Cost-effective crumb rubber

Demand for SAMI Bitumen’s long-haul crumb rubber binder continues to grow as more spray sealing contractors across Australia are using it for their binder of choice.

Crumb rubber has been used in spray seal binders in Australia since the 1970s, and is continuously being explored across the country by producers and contractors alike as a cost-effective maintenance treatment.

As a material derived from end-of-life tyres, crumb rubber boasts a number of environmental benefits as a recycled product – benefits that are being realised across the Australian roads and infrastructure sector.

SAMI Bitumen has been leading technological innovations in the sector for nearly 40 years, and has established itself as a staunch player in the national bitumen market. One of its most recent accomplishments has been the development of its long-haul S45R crumb rubber binder, which overcomes traditional challenges around material transportation across long distances and is helping increase the uptake of the sustainable material.

The binder has been specially formulated so that it remains more storage stable during prolonged heating and transport from the factory to the point of use. SAMI’s Technical Services Manager Iulian Man says previously, the use of preblended crumb rubber binder was limited to a short distance from the point of manufacture.

“SAMI’s new crumb rubber binder technology allows the preblended binder to be transported over thousands of kilometres without any degradation or settlement problems. This was proved again more recently with the use of SAMI’s S45R binder on two large rural reseal contracts in Queensland and Western Australia,” Mr. Man explains.

Approximately 1500 tonnes of S45R binder was supplied to Colas’ spray sealing crew for a project in the Western Region of Queensland – located over 1000 kilometres away from SAMI’s Brisbane plant.

“The typical transport and heating time for each delivery to the work site was 27 hours. No problems were experienced with rubber settlement in the road tankers or changes in the binder properties at the point of use,” he says.

Similarly, 5000 tonnes of S45R was supplied to Boral for a reseal contract in the Goldfields region near Kalgoorlie and Esperance from SAMI’s Freemantle binder plant in Western Australia without any problems.

Mr. Man says the use of preblended long haul crumb rubber binder is a win-win for all stakeholders, from the surfacing contractor to the asset owner and the environment. “The supply of preblended crumb rubber modified binder over long distance negates for the need to carry out field blending at the point of use,” he says.

“Contractors also prefer to use crumb rubber modified binder because it improves the early stone retention in the newly constructed spray seal.”

This means that the new spray sealed surface can be swept and opened to traffic much sooner compared with other binder types, reducing the risk of stone wipe-off. The natural rubber and polymer in the tyres are very effective for improving the elastic properties of the bitumen, which is good for sealing cracks in the pavement. The carbon black in the rubber is an antioxidant, which helps improve the durability of the binder, providing a much longer life to the seal.     
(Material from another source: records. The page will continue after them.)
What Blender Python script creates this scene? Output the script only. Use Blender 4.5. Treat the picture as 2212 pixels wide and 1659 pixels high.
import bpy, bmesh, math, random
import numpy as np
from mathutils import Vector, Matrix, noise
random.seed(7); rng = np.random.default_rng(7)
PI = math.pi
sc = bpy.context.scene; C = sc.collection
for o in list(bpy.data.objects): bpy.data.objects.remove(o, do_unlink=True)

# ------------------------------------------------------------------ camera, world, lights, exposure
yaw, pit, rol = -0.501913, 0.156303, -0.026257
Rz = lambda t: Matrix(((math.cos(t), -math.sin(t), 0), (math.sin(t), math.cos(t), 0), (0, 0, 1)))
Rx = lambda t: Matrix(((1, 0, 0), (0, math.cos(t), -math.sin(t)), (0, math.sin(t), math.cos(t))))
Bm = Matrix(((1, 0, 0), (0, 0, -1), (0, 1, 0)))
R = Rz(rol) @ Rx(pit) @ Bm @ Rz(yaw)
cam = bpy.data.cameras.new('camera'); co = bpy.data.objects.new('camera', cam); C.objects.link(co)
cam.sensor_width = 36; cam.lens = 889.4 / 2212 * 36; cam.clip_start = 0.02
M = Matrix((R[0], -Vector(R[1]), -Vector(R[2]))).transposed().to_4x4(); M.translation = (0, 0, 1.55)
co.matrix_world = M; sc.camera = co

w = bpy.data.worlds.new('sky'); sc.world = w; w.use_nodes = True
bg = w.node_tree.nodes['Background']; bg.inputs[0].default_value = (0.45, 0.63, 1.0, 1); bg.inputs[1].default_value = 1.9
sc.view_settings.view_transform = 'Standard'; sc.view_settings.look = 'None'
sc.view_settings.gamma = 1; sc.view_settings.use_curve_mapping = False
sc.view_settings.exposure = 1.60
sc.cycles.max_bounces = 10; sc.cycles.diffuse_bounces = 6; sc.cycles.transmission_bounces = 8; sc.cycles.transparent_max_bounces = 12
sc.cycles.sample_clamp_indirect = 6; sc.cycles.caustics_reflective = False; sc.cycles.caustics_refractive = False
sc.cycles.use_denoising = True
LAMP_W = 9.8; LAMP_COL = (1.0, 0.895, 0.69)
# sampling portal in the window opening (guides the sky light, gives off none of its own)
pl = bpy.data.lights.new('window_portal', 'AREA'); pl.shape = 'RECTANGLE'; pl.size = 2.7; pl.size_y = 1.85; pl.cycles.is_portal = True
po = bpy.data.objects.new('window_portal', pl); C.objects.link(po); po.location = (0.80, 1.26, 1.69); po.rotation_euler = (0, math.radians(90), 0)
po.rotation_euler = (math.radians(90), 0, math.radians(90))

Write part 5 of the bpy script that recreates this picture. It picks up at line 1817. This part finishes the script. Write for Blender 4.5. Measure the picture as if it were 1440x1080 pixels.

SAMI’s General Manager Sebastien Chatard says there are also big benefits to the environment in reusing the rubber from end-of-life tyres. SAMI’s crumb rubber binder, for instance, is produced from rubber buffings recovered from used truck tyres.

“In 2018 this amounted to 658,000 equivalent passenger car tyres being saved from ending up in landfills,” he says. “Australia generates about 56 million equivalent passenger car tyres per annum. So, SAMI is doing its bit by helping to reuse the rubber in these tyres to modify the properties of the bitumen.

“By reusing the rubber from end-of-life tyres we are reducing the demand for importing more expensive polymers to modify bitumen, providing a more durable and longer lasting road surfacing and keeping old tyres out of landfills.”